Aloha To Two Great FCEC Project Managers

Americans have come to use the Hawaiian, “Aloha,” as a word to mean both hello and goodbye. It’s a pleasant, if not an entirely accurate, translation. It’s also very fitting for us at this moment as we say Aloha to both Judy Huang and Carmen White, FCEC’s incoming and outgoing Project Managers.

For the last year, Carmen White has provided our group with remarkable leadership in broadening FCEC’s educational and community outreach. We offer her all our gratitude for her efforts.

As we wish Carmen farewell, we are pleased to welcome Judy Huang to her new role. We sat down with FCEC’s new Project Manager to ask her what she sees for the future of the group.

FCEC: Hi Judy, can you share a little of your background with us?

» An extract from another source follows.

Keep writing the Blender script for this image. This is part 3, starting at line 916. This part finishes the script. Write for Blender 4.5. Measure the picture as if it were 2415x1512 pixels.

Judy Huang: While I have a lot of work and educational experience with environmental science—I graduated with a degree in chemical engineering from UC Berkley—I also recognize the importance of engaging and activating communities through outreach.

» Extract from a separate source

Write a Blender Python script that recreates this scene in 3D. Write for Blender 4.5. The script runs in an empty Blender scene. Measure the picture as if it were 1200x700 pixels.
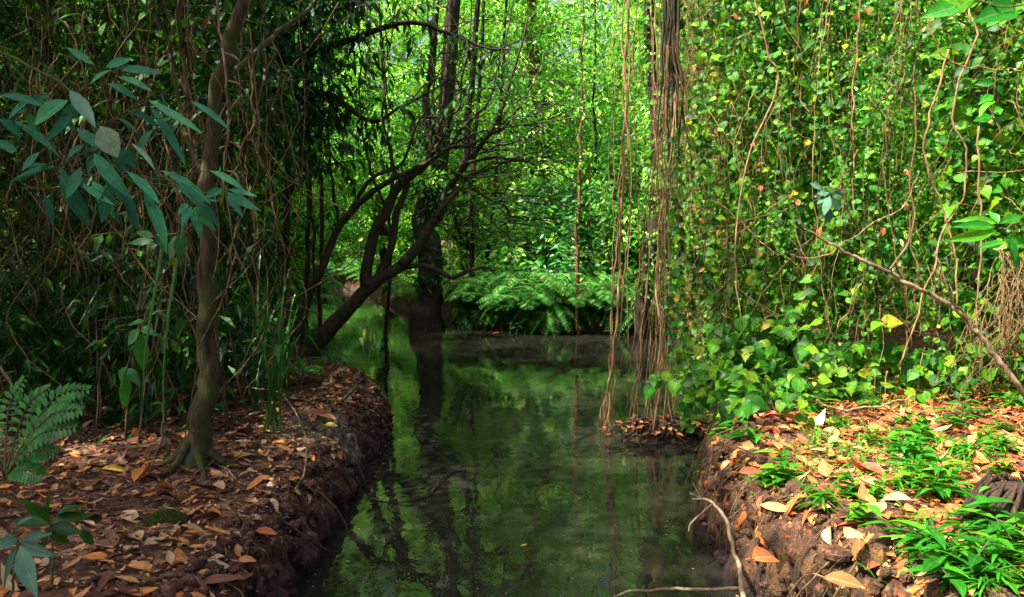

Like Carmen before me, I’m coming from the EPA. I’ve been with their superfund division for 6 years. Prior to that, I had worked for the San Francisco Bay Regional Water Quality Control Board for 13 years where I worked on sites addressing a variety of topics including: waste water treatment plant discharge, stormwater permitting, wetland restoration and superfund site cleanup.

FCEC: What other superfund sites have you worked on and what do they share in common with the Palos Verdes Shelf Superfund Site?

Judy Huang: I was the Formerly Used Defense Site (FUDS) Regional Coordinator, so a lot of them have been things like closed military facilities. Interestingly, the work I did with Fort Ord, to address the cleanup of munitions, earned the distinction of being the first privatized cleanup on a military base.

I’ve done a lot of work on sites in Hawaii that have a lot issues in common with PV Shelf. The Pearl Harbor Naval Air Station and the Del Monte Oahu Plantation both dealt with pesticide cleanups stemming from soil, sediments and groundwater contamination.

While not a superfund site, an offshore munitions study site in Hawaii called Ordinance Reef examined the impact of munitions to human health in the environment. Similar to the PV Shelf consumption study, we had to determine if the seafood was safe to eat. The study looks at how the population prepares their food, and where they caught their fish. The best part of the site was working with the community. Unlike the PV Shelf, everyone in the community could actually see the munitions in the water when they went diving, so everyone was very engaged and aware.

FCEC: What are you looking forward to most about working with the Fish Contamination Education Collaborative on the PV Shelf Project?

Judy Huang: I’m looking forward to learning from the project! First there is the learning opportunity dealing with the technical challenge with the underwater cap. But I’m also looking forward to learning from community outreach. It’s a large component and challenging to implement and enforce. It’s unlike other superfund sites, in that respect.

FCEC: What are your thoughts on the current FCEC outreach efforts and program as a whole?

Judy Huang: PV Shelf is one fast moving project. Based on the Partners meeting we had, I’m impressed with how many people FCEC managed to reach. It’s been impressive to see how excited partners are, and how much pride and ownership they have towards their role in the project.